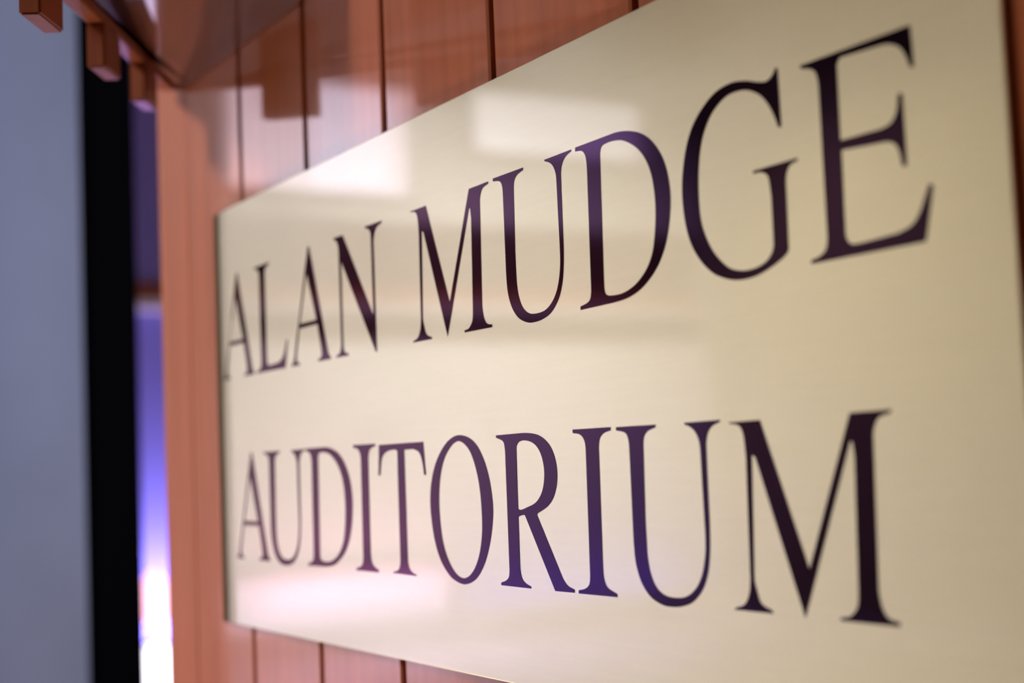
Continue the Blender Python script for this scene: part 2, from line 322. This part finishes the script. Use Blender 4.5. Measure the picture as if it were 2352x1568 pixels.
def outline(s):
    """corner to corner Catmull-Rom through the smooth points"""
    P = []
    for t in s.split():
        c = t.endswith('c'); x, y = t.rstrip('c').split(','); P.append((Vector((float(x), float(y))), c))
    n = len(P); out = []
    for i in range(n):
        p1, c1 = P[i]; p2, c2 = P[(i + 1) % n]
        if c1 and c2:
            out.append(p1); continue
        p0 = P[i - 1][0] if not c1 else p1 - (p2 - p1) * .5
        p3 = P[(i + 2) % n][0] if not c2 else p2 + (p2 - p1) * .5
        # a straight run meeting a curve keeps its own direction
        if c1 and not c2: p0 = p1 - (P[i][0] - P[i - 1][0]).normalized() * -(p2 - p1).length * -1 if straight(P, i - 1) else p0
        if c2 and not c1:
            q = P[(i + 2) % n][0]
            if straight(P, (i + 1) % n): p3 = p2 + (q - p2).normalized() * (p2 - p1).length
        for k in range(6):
            t = k / 6
            out.append(.5 * ((2 * p1) + (p2 - p0) * t + (2 * p0 - 5 * p1 + 4 * p2 - p3) * t * t + (3 * p1 - p0 - 3 * p2 + p3) * t ** 3))
    return out
def straight(P, i):
    """segment i -> i+1 is a long straight stem side"""
    a, b_ = P[i], P[(i + 1) % len(P)]
    return a[1] and b_[1] and (a[0] - b_[0]).length > 20
def glyph_mesh(ch):
    cu = D.curves.new('letter', 'CURVE'); cu.dimensions = '2D'; cu.fill_mode = 'BOTH'
    for c in GLYPH[ch]:
        pts = outline(c); sp_ = cu.splines.new('POLY'); sp_.points.add(len(pts) - 1); sp_.use_cyclic_u = True
        for i, p in enumerate(pts): sp_.points[i].co = (p.x / 1000, p.y / 1000, 0, 1)
    cu.extrude = .00012
    o = D.objects.new('tmp', cu); COL.objects.link(o)
    bpy.context.view_layer.update()
    me = D.meshes.new_from_object(o.evaluated_get(bpy.context.evaluated_depsgraph_get()))
    D.objects.remove(o); D.curves.remove(cu)
    me.name = 'letter'
    me.transform(Matrix.Rotation(math.pi / 2, 4, 'X'))
    me.materials.clear(); me.materials.append(M['enamel'])
    return me
ROWS = [(.0718, (('A', -1151), ('L', -1075), ('A', -1005.7), ('N', -926), ('M', -810.5), ('U', -706.2), ('D', -624.2), ('G', -536.7), ('E', -454.5))),
        (-.0667, (('A', -1129.3), ('U', -1065.6), ('D', -985.6), ('I', -904.1), ('T', -865.7), ('O', -795.0), ('R', -714.7), ('I', -637.3), ('U', -597.9), ('M', -514.7)))]
cache = {}
for z, row in ROWS:
    for ch, x in row:
        if ch not in cache: cache[ch] = glyph_mesh(ch)
        me = cache[ch]
        if x / 1000 < X0 + BEND:                       # the first letters lie on the bent end of the sheet
            me = me.copy()
            for v in me.vertices: v.co.y += bend(v.co.x + x / 1000)
        o = D.objects.new('letter', me); COL.objects.link(o); o.parent = sign
        o.location = Vector((x / 1000, -.00005, z)) - Vector(sign.location)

◆ **Request**: Set down the material exactly, every line of it, except for the pictures.

◆ **Task output**:
Continue the Blender Python script for this scene: part 2, from line 322. This part finishes the script. Use Blender 4.5. Measure the picture as if it were 2352x1568 pixels.
def outline(s):
    """corner to corner Catmull-Rom through the smooth points"""
    P = []
    for t in s.split():
        c = t.endswith('c'); x, y = t.rstrip('c').split(','); P.append((Vector((float(x), float(y))), c))
    n = len(P); out = []
    for i in range(n):
        p1, c1 = P[i]; p2, c2 = P[(i + 1) % n]
        if c1 and c2:
            out.append(p1); continue
        p0 = P[i - 1][0] if not c1 else p1 - (p2 - p1) * .5
        p3 = P[(i + 2) % n][0] if not c2 else p2 + (p2 - p1) * .5
        # a straight run meeting a curve keeps its own direction
        if c1 and not c2: p0 = p1 - (P[i][0] - P[i - 1][0]).normalized() * -(p2 - p1).length * -1 if straight(P, i - 1) else p0
        if c2 and not c1:
            q = P[(i + 2) % n][0]
            if straight(P, (i + 1) % n): p3 = p2 + (q - p2).normalized() * (p2 - p1).length
        for k in range(6):
            t = k / 6
            out.append(.5 * ((2 * p1) + (p2 - p0) * t + (2 * p0 - 5 * p1 + 4 * p2 - p3) * t * t + (3 * p1 - p0 - 3 * p2 + p3) * t ** 3))
    return out
def straight(P, i):
    """segment i -> i+1 is a long straight stem side"""
    a, b_ = P[i], P[(i + 1) % len(P)]
    return a[1] and b_[1] and (a[0] - b_[0]).length > 20
def glyph_mesh(ch):
    cu = D.curves.new('letter', 'CURVE'); cu.dimensions = '2D'; cu.fill_mode = 'BOTH'
    for c in GLYPH[ch]:
        pts = outline(c); sp_ = cu.splines.new('POLY'); sp_.points.add(len(pts) - 1); sp_.use_cyclic_u = True
        for i, p in enumerate(pts): sp_.points[i].co = (p.x / 1000, p.y / 1000, 0, 1)
    cu.extrude = .00012
    o = D.objects.new('tmp', cu); COL.objects.link(o)
    bpy.context.view_layer.update()
    me = D.meshes.new_from_object(o.evaluated_get(bpy.context.evaluated_depsgraph_get()))
    D.objects.remove(o); D.curves.remove(cu)
    me.name = 'letter'
    me.transform(Matrix.Rotation(math.pi / 2, 4, 'X'))
    me.materials.clear(); me.materials.append(M['enamel'])
    return me
ROWS = [(.0718, (('A', -1151), ('L', -1075), ('A', -1005.7), ('N', -926), ('M', -810.5), ('U', -706.2), ('D', -624.2), ('G', -536.7), ('E', -454.5))),
        (-.0667, (('A', -1129.3), ('U', -1065.6), ('D', -985.6), ('I', -904.1), ('T', -865.7), ('O', -795.0), ('R', -714.7), ('I', -637.3), ('U', -597.9), ('M', -514.7)))]
cache = {}
for z, row in ROWS:
    for ch, x in row:
        if ch not in cache: cache[ch] = glyph_mesh(ch)
        me = cache[ch]
        if x / 1000 < X0 + BEND:                       # the first letters lie on the bent end of the sheet
            me = me.copy()
            for v in me.vertices: v.co.y += bend(v.co.x + x / 1000)
        o = D.objects.new('letter', me); COL.objects.link(o); o.parent = sign
        o.location = Vector((x / 1000, -.00005, z)) - Vector(sign.location)